07. O que a participação na Art Rio significa para você e como você vê essa plataforma em termos de visibilidade para a arte indígena?
Acho que participar de eventos como a Art Rio é uma grande oportunidade para fortalecer a nossa presença como artistas e como pessoas que buscam viver da arte. Para mim, essa realização é bastante recente; levei um bom tempo para me afirmar como artista, e faz pouco mais de um ano e meio que decidi lutar para viver exclusivamente da arte.
Fortalecer isso e compartilhar com o público nossas lutas, novos imaginários e compreensões sobre o ser indígena é uma missão que assumimos. Estamos aqui para preparar novos territórios e abrir caminhos. A Art Rio é um desses espaços férteis onde não só eu, mas todos os meus parentes, podemos continuar nossa luta e nos fortalecer.

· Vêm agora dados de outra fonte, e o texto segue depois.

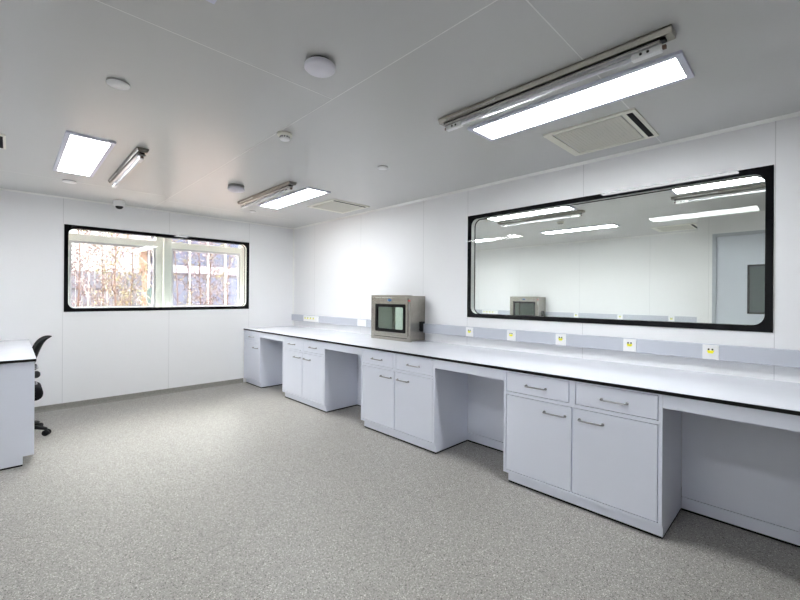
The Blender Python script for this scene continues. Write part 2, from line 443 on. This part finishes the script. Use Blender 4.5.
# left bench with chair
worktop('side_worktop', 'short white worktop with black edge at the left edge of the photo', XL+.001, .160, 4.60, YB-.002, 1)
LXF = .150
c = cabinet('grey-white cabinet with plain end panel under the left worktop, nearest the camera', .59, False, (LXF, 4.91, 0), PI, .88, 'cabinets under the left worktop', .07, 0)
dup(c, (LXF, 6.28, 0), PI, 'grey-white cabinet in the left corner, hidden behind the end cabinet')
m = MB(); m.box(LXF-.02, LXF, 5.208, 5.983, .835, .875); tag(m.build('apron_rail', M['cab']), 'white rail under the left worktop above the black chair', 'rail', 'kneehole rails')

# ------------------------------------------------------------------ trunking and sockets
TX = XR-.05
for ta, tb, lbl in ((-1.59, 3.328, 'long grey cable trunking on the right wall, below the observation window'),
                    (4.052, YB-.022, 'grey cable trunking on the right wall, between the pass box and the far corner')):
    m = MB(); m.prism([(XR-.001, 1.005), (TX+.004, 1.005), (TX, 1.009), (TX, 1.112), (TX+.004, 1.116), (XR-.001, 1.116)], 'y', ta, tb)
    tag(m.build('wall_trunking', M['alu']), lbl, 'trunking', 'grey cable trunking')

def socket(label, loc, n=1, w=.096, h=.104, blank=False, rz=0, group='wall sockets on the trunking'):
    t = thing('wall_socket', label, 'socket', loc, rz, group)
    W = w if n == 1 else .47
    m = MB(); m.box(-.009, 0, -W/2, W/2, -h/2, h/2, 0, .0025); m.build('plate', M['white'], t)
    if blank:
        m = MB(); m.box(-.011, -.008, -.03, .03, -.03, .03, 0, .001); m.build('rocker', M['white'], t); return t
    for k in range(n):
        y = 0 if n == 1 else (-W/2+.06+k*(W-.12)/(n-1))
        if n > 1 and k == 0:
            m = MB(); m.box(-.012, -.008, y-.03, y+.03, -.03, .03, 0, .001); m.build('rocker', M['white'], t); continue
        m = MB(); m.prism([(y-.022, .012), (y+.022, .012), (y+.014, -.008), (y-.014, -.008)], 'x', -.0125, -.008); m.build('yellow_flap', M['yellow'], t)
        for s in (-1, 1):
            m = MB(); m.box(-.0115, -.008, y+s*.011-.005, y+s*.011+.005, .014, .026); m.build('socket_hole', M['print'] if n > 1 else M['dark'], t)
    return t
SZ = 1.0605
s0 = socket('white socket with yellow flap below the lower left corner of the observation window', (TX, 2.63, SZ))
for y, lb in ((2.115, 'second from the left under the observation window'), (1.605, 'middle one under the observation window'),
              (1.03, 'fourth from the left under the observation window'), (.50, 'nearest the camera, below the right end of the window')):
    dup(s0, (TX, y, SZ), label='white yellow-flapped socket, '+lb)
socket('wide white socket strip with yellow flaps on the trunking near the far corner', (TX, 5.90, SZ), 5, .47, .10)
socket('small blank white plate on the trunking left of the pass box', (TX, 4.53, SZ), 1, .20, .10, True)

# ------------------------------------------------------------------ pass box
def pass_box(label, loc, D=.385, W=.72, H=.565):
    """front at local x=0 facing -x, depth +x, origin on the bench"""
    t = thing('pass_box', label, 'pass box', loc, 0, 'steel pass boxes')
    h = W/2
    wy0, wy1, wz0, wz1 = -h+.085, h-.10, .11, .445
    m = MB()
    m.ring('x', (-h+.018, h-.018, .008, H-.008), (-h+.03, h-.03, .022, H-.022), .004, .03, D)
    m.build('housing', M['steel'], t)
    m = MB(); m.ring('x', (-h, h, 0, H), (-h+.035, h-.035, .062, H-.03), .012, 0, .032, 0, .004); m.build('front_frame', M['steel'], t)
    m = MB(); m.box(-.002, .001, -h+.055, h-.055, .036, .044); m.build('tray_slot', M['dark'], t)
    # door with black gasketed window
    m = MB(); m.ring('x', (-h+.037, h-.037, .064, H-.032), (wy0, wy1, wz0, wz1), .01, -.006, .028); dr = m.build('door', M['steel'], t)
    m = MB(); m.ring('x', (wy0-.008, wy1+.008, wz0-.008, wz1+.008), (wy0+.03, wy1-.03, wz0+.03, wz1-.03), .02, -.010, .012, 0, .012); m.build('window_gasket', M['seal'], dr)
    m = MB(); m.box(.0, .006, wy0+.01, wy1-.01, wz0+.01, wz1-.01); m.build('window_glass', M['boxglass'], dr)
    m = MB(); m.lathe([(0, .004), (.030, .004), (.034, .002), (.034, 0)], seg=28)
    bmesh.ops.transform(m.bm, matrix=Matrix.Translation((-.006, .0, H-.062)) @ Matrix.Rotation(-PI/2, 4, 'Y') @ Matrix.Diagonal((.5, 1.15, 1, 1)), verts=m.bm.verts)
    m.build('blue_badge', M['blue'], dr)
    # control strip at the right of the door (towards -y): red mark, small display plate
    m = MB(); m.box(-.002, 0.001, -h+.003, -h+.033, H-.075, H-.06); m.build('red_mark', M['red'], t)
    m = MB(); m.box(-.003, 0.001, -h+.006, -h+.031, H-.185, H-.105, 0, .001); m.build('control_plate', M['print'], t)
    m = MB(); m.box(.20, .258, -h-.006, -h+.019, .12, .24, 0, .006); m.build('cable_gland', M['dark'], t)
    m = MB(); m.ring('x', (-h+.03, h-.03, .022, H-.022), (-h+.06, h-.06, .07, H-.06), .01, D-.03, D-.001); rd = m.build('rear_door', M['steel'], t)
    m = MB(); m.box(D-.018, D-.013, -h+.056, h-.056, .066, H-.056); m.build('window_glass', M['boxglass'], rd)
    m = MB(); m.ring('x', (-h+.031, h-.031, .023, H-.023), (-h+.034, h-.034, .026, H-.026), .003, .034, D-.032); m.build('inner_lining', M['trim'], t)
    m = MB(); m.box(.04, D-.04, -h+.036, h-.036, .075, .083); m.build('inner_shelf', M['brightsteel'], t)
    return t
pb = pass_box('stainless steel pass box with dark window on the bench against the right wall', (3.420, 3.690, ZT))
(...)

Cada obra indígena carrega uma narrativa e oferece a possibilidade de ampliar o entendimento sobre nossa diversidade e nosso imaginário. É uma chance valiosa para que as pessoas contemplem, comprem e aprendam com nossas obras. Considerando que o Rio de Janeiro, junto com São Paulo, é um centro importante para o circuito das artes, a Art Rio se destaca como um evento de grande relevância. Portanto, é uma oportunidade significativa, não apenas para mim, mas para todos os parentes que estarão presentes na Art Rio.
08. O que podemos esperar de você para o futuro? Há novos projetos ou obras em desenvolvimento que você gostaria de compartilhar?
Para o futuro, espero que no próximo ano eu possa realizar minha segunda exposição individual. Tenho um projeto em andamento no edital do estado de Pernambuco e estou aguardando o resultado, que já passou por todas as etapas. Portanto, é provável que a exposição aconteça, seja através do estado ou de forma privada. No próximo ano, desejo celebrar minha trajetória de dez anos no campo das artes com essa segunda individual. Será uma exposição que retratará a década da minha carreira.